Stated exercise:
Reproduce exactly the opening lines of the listing, stopping after the line that contains "stair head', 'wall')" and including it.

------------------------------------------------------------

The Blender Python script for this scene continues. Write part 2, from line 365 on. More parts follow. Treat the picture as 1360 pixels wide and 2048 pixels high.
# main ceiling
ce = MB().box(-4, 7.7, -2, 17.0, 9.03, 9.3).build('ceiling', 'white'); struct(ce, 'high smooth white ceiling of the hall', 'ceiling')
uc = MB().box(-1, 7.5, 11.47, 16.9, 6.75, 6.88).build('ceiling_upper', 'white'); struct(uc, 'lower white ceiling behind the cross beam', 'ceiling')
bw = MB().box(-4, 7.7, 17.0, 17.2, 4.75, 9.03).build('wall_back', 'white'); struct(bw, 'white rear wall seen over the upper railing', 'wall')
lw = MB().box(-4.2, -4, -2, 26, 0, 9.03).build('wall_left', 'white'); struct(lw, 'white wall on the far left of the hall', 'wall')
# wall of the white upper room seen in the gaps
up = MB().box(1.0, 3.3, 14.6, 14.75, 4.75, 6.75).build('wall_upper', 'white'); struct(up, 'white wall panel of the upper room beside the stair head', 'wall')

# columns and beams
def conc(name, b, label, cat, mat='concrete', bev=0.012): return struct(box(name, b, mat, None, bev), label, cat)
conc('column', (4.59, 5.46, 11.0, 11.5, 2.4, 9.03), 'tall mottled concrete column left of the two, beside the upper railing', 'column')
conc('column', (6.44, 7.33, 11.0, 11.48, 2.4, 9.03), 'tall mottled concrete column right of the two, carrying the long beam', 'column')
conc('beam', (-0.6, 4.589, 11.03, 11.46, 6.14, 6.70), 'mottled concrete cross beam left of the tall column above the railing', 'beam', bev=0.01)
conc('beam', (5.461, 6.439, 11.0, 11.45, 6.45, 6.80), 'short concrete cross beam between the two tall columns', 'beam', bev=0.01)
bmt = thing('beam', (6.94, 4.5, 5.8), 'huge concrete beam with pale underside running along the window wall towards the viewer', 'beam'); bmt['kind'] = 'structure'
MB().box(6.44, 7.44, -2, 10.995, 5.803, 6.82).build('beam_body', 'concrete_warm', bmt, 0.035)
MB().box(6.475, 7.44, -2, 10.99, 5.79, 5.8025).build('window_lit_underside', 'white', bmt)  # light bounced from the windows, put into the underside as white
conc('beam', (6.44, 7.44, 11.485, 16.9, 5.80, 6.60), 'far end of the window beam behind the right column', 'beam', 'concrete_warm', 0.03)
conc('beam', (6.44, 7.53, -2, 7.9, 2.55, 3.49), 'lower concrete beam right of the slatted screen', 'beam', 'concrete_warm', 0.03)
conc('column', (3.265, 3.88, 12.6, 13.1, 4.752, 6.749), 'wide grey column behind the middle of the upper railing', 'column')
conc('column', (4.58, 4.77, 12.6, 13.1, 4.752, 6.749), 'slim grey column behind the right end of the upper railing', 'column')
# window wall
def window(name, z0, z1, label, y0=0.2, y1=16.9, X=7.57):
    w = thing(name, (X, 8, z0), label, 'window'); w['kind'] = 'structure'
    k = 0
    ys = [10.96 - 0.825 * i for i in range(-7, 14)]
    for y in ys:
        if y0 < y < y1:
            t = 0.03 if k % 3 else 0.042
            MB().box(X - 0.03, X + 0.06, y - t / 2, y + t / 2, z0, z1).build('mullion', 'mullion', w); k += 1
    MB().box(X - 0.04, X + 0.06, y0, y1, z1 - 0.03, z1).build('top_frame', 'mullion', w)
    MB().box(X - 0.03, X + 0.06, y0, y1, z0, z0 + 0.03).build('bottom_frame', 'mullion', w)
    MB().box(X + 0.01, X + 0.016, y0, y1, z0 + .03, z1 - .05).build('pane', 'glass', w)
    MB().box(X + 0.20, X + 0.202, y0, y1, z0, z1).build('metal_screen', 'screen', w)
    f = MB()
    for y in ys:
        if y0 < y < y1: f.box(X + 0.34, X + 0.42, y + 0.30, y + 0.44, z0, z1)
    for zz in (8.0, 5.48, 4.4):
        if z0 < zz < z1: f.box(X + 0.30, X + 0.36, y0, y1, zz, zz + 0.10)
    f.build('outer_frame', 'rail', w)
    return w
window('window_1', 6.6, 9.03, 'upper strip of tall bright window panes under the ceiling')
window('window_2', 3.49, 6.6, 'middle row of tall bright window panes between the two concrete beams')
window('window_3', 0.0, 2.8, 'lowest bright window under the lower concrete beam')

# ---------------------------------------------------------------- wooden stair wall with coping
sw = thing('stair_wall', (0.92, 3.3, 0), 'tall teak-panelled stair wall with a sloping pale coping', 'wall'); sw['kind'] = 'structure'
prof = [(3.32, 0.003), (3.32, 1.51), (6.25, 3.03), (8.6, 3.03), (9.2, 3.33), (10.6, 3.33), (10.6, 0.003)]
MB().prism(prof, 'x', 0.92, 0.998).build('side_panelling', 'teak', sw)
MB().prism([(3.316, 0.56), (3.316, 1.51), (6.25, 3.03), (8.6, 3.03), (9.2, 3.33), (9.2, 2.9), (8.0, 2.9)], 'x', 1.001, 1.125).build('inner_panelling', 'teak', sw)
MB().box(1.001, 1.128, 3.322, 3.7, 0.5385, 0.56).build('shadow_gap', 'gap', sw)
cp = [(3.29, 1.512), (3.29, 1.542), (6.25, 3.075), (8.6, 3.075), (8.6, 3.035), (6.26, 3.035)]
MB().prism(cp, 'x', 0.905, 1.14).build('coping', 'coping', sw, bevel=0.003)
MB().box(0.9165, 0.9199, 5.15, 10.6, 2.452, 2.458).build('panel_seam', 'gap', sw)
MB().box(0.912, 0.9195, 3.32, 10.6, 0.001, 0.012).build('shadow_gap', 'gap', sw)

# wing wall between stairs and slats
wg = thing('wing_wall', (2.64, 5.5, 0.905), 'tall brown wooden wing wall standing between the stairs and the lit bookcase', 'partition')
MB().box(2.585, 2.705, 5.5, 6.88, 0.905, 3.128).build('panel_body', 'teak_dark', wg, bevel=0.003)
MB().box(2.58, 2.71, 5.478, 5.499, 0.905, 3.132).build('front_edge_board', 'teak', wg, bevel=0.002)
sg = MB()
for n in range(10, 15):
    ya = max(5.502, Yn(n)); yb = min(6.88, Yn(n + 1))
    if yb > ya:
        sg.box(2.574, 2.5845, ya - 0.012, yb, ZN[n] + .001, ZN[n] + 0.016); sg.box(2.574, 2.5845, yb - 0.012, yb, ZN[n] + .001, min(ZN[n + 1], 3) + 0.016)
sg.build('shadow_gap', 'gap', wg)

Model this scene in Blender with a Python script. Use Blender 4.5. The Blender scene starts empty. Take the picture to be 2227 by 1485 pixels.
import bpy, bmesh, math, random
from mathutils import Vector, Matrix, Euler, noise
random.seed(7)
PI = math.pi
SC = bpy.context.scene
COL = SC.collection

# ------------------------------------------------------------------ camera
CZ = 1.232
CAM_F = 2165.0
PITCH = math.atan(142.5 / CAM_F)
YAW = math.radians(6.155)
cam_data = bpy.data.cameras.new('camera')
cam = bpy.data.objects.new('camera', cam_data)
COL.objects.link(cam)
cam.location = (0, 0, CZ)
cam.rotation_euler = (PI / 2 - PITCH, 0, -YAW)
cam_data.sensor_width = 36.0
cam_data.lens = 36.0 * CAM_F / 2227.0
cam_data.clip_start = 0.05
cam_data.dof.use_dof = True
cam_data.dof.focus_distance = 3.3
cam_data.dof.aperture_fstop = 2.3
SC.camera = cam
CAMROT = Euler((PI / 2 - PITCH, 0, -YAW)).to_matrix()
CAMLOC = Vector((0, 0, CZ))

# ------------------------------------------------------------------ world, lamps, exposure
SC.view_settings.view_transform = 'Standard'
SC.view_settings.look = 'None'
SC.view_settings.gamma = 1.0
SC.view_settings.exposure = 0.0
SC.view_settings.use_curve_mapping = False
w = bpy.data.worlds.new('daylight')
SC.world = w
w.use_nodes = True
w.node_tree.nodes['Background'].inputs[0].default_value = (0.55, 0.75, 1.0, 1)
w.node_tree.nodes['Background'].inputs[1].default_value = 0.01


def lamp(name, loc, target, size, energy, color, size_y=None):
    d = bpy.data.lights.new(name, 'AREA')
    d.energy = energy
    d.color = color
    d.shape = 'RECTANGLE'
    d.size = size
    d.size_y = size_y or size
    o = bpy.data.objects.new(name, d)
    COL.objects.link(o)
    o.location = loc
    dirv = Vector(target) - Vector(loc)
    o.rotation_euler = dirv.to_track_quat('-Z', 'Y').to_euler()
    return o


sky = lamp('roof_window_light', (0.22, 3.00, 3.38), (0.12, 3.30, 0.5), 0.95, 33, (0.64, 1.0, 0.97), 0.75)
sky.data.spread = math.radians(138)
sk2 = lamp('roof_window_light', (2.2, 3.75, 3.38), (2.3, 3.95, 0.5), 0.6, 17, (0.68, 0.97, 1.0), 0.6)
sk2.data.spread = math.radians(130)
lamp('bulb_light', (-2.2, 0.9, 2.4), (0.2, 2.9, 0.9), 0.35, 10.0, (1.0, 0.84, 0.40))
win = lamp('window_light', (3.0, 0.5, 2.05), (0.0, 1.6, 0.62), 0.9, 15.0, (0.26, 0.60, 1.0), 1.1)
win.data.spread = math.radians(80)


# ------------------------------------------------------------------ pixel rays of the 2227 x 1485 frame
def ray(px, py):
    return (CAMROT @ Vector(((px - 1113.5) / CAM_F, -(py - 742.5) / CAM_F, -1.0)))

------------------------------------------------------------

Solution for this exercise:
The Blender Python script for this scene continues. Write part 2, from line 365 on. More parts follow. Treat the picture as 1360 pixels wide and 2048 pixels high.
# main ceiling
ce = MB().box(-4, 7.7, -2, 17.0, 9.03, 9.3).build('ceiling', 'white'); struct(ce, 'high smooth white ceiling of the hall', 'ceiling')
uc = MB().box(-1, 7.5, 11.47, 16.9, 6.75, 6.88).build('ceiling_upper', 'white'); struct(uc, 'lower white ceiling behind the cross beam', 'ceiling')
bw = MB().box(-4, 7.7, 17.0, 17.2, 4.75, 9.03).build('wall_back', 'white'); struct(bw, 'white rear wall seen over the upper railing', 'wall')
lw = MB().box(-4.2, -4, -2, 26, 0, 9.03).build('wall_left', 'white'); struct(lw, 'white wall on the far left of the hall', 'wall')
# wall of the white upper room seen in the gaps
up = MB().box(1.0, 3.3, 14.6, 14.75, 4.75, 6.75).build('wall_upper', 'white'); struct(up, 'white wall panel of the upper room beside the stair head', 'wall')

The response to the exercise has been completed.